Problem requirements =
Begin with the first line of the material and copy each line word for word through the line that contains "260, .16, math.atan2(EY, EX))"; the pictures are left out.

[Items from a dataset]

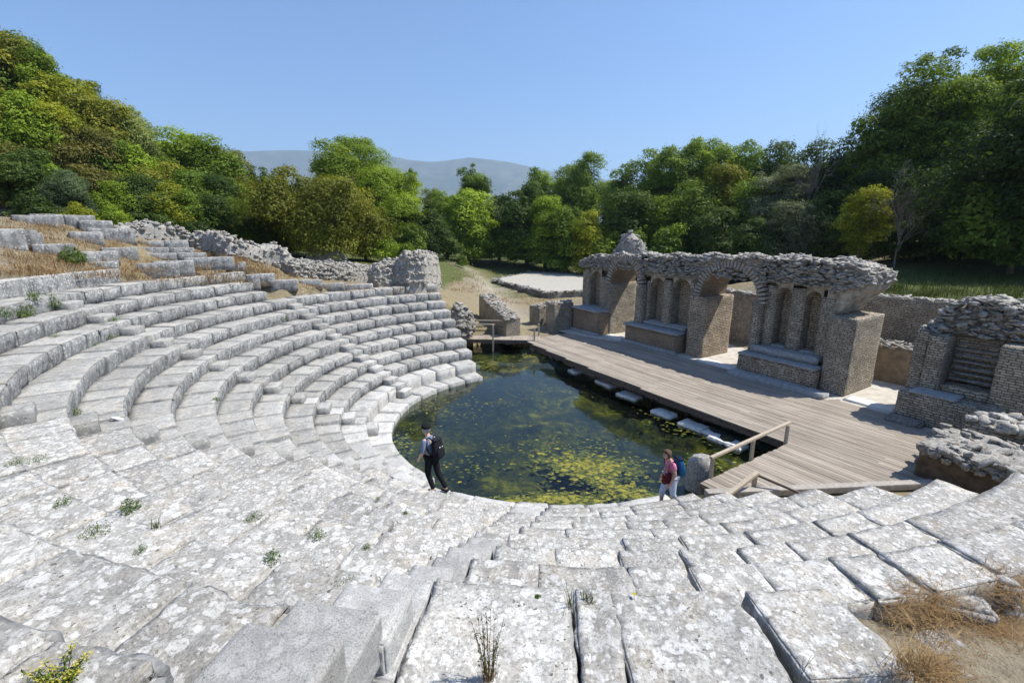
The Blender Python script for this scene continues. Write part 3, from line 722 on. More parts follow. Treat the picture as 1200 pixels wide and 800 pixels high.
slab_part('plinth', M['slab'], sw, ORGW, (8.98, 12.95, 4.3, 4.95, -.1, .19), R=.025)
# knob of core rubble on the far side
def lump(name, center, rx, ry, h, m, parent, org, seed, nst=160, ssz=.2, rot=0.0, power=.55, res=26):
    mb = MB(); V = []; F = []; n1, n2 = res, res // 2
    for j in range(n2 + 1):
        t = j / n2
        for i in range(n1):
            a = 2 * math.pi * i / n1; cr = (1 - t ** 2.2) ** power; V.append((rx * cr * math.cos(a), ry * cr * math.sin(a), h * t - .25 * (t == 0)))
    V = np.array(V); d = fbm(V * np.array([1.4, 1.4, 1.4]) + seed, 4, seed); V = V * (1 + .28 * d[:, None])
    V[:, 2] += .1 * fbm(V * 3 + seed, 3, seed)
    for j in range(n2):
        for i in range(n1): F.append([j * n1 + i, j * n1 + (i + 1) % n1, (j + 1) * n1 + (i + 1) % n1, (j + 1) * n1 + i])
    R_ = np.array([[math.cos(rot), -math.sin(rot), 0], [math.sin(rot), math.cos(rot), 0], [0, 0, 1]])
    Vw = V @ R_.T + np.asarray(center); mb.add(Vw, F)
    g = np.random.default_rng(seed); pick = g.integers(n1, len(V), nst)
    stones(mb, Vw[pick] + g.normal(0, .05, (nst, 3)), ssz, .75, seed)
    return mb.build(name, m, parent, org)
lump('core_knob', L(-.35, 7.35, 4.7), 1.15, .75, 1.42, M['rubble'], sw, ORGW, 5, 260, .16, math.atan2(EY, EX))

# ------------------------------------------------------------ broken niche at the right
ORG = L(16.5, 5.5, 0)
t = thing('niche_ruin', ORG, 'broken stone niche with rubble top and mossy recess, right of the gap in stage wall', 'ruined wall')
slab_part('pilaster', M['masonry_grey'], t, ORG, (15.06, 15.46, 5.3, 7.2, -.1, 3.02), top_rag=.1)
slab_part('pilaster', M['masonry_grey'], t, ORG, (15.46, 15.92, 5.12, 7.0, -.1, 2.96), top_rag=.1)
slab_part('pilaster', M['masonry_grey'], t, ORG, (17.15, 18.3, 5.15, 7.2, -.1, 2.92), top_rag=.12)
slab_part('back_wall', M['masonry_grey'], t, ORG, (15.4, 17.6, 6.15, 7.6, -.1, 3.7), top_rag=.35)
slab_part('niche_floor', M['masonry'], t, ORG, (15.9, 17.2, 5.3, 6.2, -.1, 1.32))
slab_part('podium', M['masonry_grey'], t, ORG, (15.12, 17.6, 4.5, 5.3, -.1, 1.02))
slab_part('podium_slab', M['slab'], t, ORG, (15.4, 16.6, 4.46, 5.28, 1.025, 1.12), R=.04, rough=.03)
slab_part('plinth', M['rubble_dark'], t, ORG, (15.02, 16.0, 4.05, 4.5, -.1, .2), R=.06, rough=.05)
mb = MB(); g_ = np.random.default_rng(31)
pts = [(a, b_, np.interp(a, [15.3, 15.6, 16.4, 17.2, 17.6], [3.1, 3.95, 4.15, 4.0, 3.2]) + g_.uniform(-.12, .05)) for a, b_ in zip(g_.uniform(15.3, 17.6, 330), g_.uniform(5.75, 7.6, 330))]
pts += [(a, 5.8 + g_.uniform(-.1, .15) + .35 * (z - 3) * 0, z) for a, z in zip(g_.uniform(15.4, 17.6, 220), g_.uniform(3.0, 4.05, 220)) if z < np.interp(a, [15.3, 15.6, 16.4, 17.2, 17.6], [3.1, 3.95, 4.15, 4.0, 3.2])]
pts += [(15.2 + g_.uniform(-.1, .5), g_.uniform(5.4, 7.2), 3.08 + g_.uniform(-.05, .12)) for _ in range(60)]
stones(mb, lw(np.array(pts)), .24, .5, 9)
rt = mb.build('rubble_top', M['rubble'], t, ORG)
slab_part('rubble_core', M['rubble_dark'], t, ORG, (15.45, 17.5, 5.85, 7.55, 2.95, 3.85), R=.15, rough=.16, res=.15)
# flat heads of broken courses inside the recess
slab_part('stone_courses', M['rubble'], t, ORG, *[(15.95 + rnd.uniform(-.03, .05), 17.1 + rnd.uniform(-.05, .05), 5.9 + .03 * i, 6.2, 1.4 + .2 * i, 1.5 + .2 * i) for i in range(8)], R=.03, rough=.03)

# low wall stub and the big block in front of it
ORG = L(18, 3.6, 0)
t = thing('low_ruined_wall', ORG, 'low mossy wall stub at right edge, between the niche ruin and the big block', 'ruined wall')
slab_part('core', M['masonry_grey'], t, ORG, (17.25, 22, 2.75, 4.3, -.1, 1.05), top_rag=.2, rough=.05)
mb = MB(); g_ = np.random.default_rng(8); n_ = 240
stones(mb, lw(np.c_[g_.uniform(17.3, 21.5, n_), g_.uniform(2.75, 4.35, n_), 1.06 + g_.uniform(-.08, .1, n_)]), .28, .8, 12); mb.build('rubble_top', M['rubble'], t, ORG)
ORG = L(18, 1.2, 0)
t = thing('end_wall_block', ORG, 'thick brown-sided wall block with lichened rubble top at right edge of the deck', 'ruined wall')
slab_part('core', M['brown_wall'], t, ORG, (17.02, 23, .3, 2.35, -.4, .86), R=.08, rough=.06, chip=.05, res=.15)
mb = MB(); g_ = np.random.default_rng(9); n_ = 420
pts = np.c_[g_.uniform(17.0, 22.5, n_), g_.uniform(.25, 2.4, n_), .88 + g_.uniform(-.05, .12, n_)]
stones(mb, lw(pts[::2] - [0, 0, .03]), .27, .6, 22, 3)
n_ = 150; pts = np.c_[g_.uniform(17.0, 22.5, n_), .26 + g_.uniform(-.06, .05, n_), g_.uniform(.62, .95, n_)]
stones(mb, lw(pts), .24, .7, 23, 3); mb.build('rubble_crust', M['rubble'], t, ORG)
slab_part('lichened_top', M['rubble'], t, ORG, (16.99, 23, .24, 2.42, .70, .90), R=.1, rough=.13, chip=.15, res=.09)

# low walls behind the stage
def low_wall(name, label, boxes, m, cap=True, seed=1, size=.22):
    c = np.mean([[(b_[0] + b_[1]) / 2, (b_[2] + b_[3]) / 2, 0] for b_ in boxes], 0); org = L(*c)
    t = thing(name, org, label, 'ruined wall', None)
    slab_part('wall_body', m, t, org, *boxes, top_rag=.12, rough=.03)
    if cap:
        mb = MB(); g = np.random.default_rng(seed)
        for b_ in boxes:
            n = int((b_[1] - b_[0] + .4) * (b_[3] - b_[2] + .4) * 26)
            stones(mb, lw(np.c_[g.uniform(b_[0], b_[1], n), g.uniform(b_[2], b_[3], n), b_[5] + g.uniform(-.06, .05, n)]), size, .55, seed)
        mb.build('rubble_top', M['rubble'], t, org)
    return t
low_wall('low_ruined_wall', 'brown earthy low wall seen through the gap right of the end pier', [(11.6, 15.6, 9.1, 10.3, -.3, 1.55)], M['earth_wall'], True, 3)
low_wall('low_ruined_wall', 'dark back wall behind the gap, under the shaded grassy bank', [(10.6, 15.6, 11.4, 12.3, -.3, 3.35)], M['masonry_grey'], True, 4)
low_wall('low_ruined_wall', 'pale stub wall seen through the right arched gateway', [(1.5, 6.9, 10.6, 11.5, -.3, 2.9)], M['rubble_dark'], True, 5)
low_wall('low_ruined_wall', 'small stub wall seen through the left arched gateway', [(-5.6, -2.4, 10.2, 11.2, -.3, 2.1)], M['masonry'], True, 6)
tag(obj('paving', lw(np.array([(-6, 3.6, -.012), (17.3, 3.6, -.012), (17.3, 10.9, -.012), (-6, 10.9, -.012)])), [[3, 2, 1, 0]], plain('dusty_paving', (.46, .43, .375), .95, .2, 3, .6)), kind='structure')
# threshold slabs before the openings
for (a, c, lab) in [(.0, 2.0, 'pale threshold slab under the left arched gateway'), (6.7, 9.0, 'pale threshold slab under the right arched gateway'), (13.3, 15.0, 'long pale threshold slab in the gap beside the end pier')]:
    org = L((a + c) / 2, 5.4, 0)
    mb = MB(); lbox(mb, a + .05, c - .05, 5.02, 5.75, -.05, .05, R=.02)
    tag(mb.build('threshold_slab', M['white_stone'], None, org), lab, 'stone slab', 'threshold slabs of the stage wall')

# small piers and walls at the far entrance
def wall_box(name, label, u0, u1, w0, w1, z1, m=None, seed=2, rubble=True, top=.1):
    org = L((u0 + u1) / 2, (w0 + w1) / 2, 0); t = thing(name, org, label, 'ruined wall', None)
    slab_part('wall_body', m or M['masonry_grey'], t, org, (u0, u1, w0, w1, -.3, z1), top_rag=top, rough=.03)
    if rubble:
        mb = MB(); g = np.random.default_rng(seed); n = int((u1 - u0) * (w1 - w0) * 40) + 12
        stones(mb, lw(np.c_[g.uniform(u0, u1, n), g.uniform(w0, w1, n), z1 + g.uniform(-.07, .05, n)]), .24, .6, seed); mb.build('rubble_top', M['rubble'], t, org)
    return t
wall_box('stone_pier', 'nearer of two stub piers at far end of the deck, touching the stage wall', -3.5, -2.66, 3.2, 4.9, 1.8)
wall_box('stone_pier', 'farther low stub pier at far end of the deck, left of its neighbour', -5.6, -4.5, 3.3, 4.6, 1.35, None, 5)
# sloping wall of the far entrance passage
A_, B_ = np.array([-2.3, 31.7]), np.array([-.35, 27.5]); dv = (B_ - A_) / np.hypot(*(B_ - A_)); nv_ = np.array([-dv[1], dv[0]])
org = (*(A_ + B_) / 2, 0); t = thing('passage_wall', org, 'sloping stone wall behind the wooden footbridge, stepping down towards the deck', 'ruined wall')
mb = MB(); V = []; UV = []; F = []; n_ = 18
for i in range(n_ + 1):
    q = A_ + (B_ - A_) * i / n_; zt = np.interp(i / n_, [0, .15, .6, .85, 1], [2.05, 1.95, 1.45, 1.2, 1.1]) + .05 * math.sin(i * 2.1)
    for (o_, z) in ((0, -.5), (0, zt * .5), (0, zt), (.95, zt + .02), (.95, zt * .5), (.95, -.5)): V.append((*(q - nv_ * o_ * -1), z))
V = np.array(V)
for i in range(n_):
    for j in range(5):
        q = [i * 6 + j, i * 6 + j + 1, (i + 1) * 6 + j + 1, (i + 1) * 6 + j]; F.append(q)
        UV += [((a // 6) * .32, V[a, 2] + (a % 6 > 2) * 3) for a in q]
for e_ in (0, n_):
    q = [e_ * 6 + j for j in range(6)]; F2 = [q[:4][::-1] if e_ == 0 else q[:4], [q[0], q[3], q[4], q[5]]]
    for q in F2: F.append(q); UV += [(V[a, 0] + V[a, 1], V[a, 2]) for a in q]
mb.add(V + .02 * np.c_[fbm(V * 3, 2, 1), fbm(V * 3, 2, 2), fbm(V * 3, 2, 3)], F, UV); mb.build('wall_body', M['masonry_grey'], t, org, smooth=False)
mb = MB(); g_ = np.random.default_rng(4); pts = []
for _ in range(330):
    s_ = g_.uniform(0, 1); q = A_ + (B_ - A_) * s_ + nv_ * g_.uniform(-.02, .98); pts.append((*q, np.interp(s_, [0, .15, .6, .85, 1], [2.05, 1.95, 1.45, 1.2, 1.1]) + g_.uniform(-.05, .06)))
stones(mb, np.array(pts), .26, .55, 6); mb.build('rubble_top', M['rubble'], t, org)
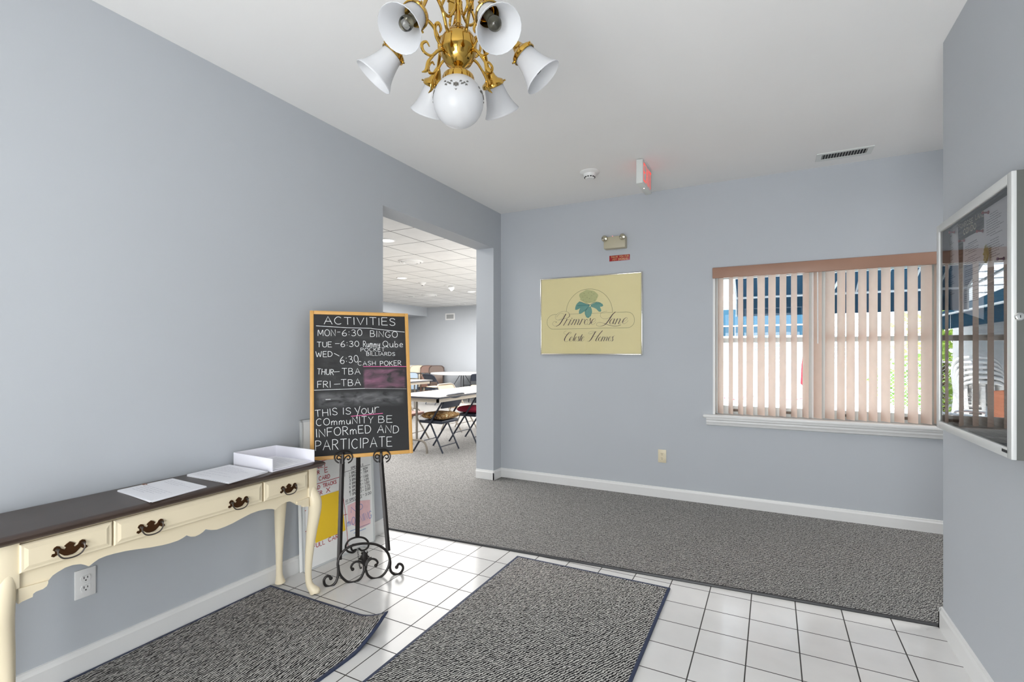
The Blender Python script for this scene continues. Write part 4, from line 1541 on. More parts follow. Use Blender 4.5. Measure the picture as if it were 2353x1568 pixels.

Full solution =
The Blender Python script for this scene continues. Write part 3, from line 722 on. More parts follow. Treat the picture as 1200 pixels wide and 800 pixels high.
slab_part('plinth', M['slab'], sw, ORGW, (8.98, 12.95, 4.3, 4.95, -.1, .19), R=.025)
# knob of core rubble on the far side
def lump(name, center, rx, ry, h, m, parent, org, seed, nst=160, ssz=.2, rot=0.0, power=.55, res=26):
    mb = MB(); V = []; F = []; n1, n2 = res, res // 2
    for j in range(n2 + 1):
        t = j / n2
        for i in range(n1):
            a = 2 * math.pi * i / n1; cr = (1 - t ** 2.2) ** power; V.append((rx * cr * math.cos(a), ry * cr * math.sin(a), h * t - .25 * (t == 0)))
    V = np.array(V); d = fbm(V * np.array([1.4, 1.4, 1.4]) + seed, 4, seed); V = V * (1 + .28 * d[:, None])
    V[:, 2] += .1 * fbm(V * 3 + seed, 3, seed)
    for j in range(n2):
        for i in range(n1): F.append([j * n1 + i, j * n1 + (i + 1) % n1, (j + 1) * n1 + (i + 1) % n1, (j + 1) * n1 + i])
    R_ = np.array([[math.cos(rot), -math.sin(rot), 0], [math.sin(rot), math.cos(rot), 0], [0, 0, 1]])
    Vw = V @ R_.T + np.asarray(center); mb.add(Vw, F)
    g = np.random.default_rng(seed); pick = g.integers(n1, len(V), nst)
    stones(mb, Vw[pick] + g.normal(0, .05, (nst, 3)), ssz, .75, seed)
    return mb.build(name, m, parent, org)
lump('core_knob', L(-.35, 7.35, 4.7), 1.15, .75, 1.42, M['rubble'], sw, ORGW, 5, 260, .16, math.atan2(EY, EX))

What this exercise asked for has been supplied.